The local sensor connects via the custom provider. Its API endpoint returns OWM-compatible JSON, which owm_compatible parses. The widget has no idea it’s talking to a USB dongle three feet away. It just sees a provider with an endpoint URL and a parser. Switching from local sensor to Open-Meteo is one config change.

Every parser normalizes to the same internal shape before the rendering layer sees anything: current with temperature, humidity, and a WMO weather code; daily with high/low and precipitation probability for seven days. The rendering code calls into this shape and only this shape.

Weather.gov had the most interesting implementation. The NWS API doesn’t accept coordinates directly. You hit api.weather.gov/points/{lat},{lon} first, which returns a JSON document containing the actual forecast URLs for that location. Then you fetch those. Two HTTP requests to get what every other provider delivers in one.

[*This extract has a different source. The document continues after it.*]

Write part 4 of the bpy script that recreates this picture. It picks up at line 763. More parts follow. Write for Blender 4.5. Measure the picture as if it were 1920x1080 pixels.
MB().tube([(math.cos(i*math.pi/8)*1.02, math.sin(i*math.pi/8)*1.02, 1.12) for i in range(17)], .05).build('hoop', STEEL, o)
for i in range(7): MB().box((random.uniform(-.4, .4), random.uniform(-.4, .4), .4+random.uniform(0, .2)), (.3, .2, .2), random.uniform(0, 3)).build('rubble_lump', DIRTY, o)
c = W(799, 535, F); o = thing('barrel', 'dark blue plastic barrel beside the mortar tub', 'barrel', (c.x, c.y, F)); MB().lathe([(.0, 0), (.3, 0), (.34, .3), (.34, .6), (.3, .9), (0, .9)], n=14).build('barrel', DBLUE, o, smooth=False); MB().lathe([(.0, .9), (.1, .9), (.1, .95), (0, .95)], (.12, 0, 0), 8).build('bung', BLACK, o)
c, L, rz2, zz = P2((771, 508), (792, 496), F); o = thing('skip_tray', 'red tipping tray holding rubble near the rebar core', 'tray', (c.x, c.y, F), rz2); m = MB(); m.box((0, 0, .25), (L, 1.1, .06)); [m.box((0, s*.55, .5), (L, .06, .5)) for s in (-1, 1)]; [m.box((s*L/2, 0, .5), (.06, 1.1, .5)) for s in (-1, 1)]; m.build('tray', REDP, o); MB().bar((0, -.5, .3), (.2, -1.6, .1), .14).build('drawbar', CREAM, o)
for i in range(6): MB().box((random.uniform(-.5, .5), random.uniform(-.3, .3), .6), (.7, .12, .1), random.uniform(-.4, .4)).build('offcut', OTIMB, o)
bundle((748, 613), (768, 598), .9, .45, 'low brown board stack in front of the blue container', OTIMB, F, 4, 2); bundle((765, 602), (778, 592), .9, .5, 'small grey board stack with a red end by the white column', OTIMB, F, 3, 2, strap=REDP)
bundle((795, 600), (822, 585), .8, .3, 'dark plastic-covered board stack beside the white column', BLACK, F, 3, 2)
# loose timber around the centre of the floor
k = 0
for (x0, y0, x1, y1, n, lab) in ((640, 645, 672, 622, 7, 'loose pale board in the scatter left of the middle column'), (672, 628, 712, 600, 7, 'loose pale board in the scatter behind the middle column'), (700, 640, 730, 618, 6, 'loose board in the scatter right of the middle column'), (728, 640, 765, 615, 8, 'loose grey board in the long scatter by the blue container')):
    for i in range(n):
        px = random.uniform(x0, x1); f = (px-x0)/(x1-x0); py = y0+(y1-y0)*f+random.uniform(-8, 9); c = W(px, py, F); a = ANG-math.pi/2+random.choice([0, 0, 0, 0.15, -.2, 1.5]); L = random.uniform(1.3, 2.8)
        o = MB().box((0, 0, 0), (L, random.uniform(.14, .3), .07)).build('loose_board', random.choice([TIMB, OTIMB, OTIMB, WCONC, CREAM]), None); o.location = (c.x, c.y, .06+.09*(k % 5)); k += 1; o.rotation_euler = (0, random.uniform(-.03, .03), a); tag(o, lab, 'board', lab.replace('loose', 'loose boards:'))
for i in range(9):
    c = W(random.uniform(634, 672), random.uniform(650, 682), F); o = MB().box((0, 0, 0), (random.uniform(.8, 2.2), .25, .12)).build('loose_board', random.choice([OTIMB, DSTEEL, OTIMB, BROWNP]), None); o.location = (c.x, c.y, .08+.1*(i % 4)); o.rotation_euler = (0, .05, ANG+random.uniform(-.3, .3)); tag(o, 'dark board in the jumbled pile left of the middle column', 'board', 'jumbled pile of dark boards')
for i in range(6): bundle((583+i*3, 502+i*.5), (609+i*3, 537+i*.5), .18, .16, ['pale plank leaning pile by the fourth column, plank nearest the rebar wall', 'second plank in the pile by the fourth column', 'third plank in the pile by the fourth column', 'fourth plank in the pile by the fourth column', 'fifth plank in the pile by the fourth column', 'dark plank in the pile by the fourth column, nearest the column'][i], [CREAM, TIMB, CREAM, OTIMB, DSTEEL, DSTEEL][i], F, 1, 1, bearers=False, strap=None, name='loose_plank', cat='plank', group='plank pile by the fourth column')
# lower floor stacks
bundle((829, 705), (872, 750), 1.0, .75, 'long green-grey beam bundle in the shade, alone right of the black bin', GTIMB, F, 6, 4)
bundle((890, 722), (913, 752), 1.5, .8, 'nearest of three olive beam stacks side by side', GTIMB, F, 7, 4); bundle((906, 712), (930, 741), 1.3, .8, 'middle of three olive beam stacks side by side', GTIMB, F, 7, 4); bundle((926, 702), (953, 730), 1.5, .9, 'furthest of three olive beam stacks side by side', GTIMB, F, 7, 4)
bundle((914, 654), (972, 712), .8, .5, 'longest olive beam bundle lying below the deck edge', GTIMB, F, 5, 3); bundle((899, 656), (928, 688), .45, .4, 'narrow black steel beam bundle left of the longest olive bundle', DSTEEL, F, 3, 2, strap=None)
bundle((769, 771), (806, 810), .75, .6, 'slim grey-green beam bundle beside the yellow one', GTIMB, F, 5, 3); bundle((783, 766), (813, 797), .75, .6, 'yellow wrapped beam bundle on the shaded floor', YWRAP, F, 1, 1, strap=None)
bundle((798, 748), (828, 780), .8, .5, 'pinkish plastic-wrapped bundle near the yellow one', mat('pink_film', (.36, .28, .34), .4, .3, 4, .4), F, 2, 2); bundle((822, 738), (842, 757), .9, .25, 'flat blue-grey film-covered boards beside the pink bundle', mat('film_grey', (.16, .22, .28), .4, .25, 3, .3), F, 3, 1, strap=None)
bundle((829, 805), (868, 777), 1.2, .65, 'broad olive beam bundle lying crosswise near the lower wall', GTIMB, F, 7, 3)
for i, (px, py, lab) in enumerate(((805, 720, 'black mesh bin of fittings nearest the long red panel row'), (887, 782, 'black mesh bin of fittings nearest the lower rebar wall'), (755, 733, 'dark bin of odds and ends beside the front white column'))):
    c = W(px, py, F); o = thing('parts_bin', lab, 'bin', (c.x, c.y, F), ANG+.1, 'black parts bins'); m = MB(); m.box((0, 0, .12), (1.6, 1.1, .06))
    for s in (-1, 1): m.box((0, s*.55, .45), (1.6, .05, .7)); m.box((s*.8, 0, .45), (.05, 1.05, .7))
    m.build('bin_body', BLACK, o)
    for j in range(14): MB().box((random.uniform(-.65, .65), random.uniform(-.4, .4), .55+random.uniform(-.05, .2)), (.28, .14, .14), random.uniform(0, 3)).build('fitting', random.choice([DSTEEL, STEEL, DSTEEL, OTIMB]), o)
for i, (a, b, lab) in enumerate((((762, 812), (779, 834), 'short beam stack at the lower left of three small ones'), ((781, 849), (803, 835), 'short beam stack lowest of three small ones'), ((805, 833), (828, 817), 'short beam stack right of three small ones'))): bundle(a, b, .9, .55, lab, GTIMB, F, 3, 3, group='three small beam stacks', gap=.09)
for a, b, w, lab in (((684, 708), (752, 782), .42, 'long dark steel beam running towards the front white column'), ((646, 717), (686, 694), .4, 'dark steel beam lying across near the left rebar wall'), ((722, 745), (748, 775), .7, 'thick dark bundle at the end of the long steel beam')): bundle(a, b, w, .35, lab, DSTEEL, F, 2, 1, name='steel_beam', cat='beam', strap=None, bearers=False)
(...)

GET api.weather.gov/points/37.77,-122.42
→ { "properties": { "forecast": "...", "forecastHourly": "..." } }

GET {forecast URL}
→ actual forecast data

This doesn’t fit a generic single-fetch provider model. As a parser-specific implementation behind the same interface, it’s fine. The weathergov parser does the two-hop and caches the resolved forecast URLs so subsequent fetches are single requests. The widget doesn’t know or care.

The taskbar temperature I wanted in the first place was about fifteen minutes of QML after the provider abstraction was working.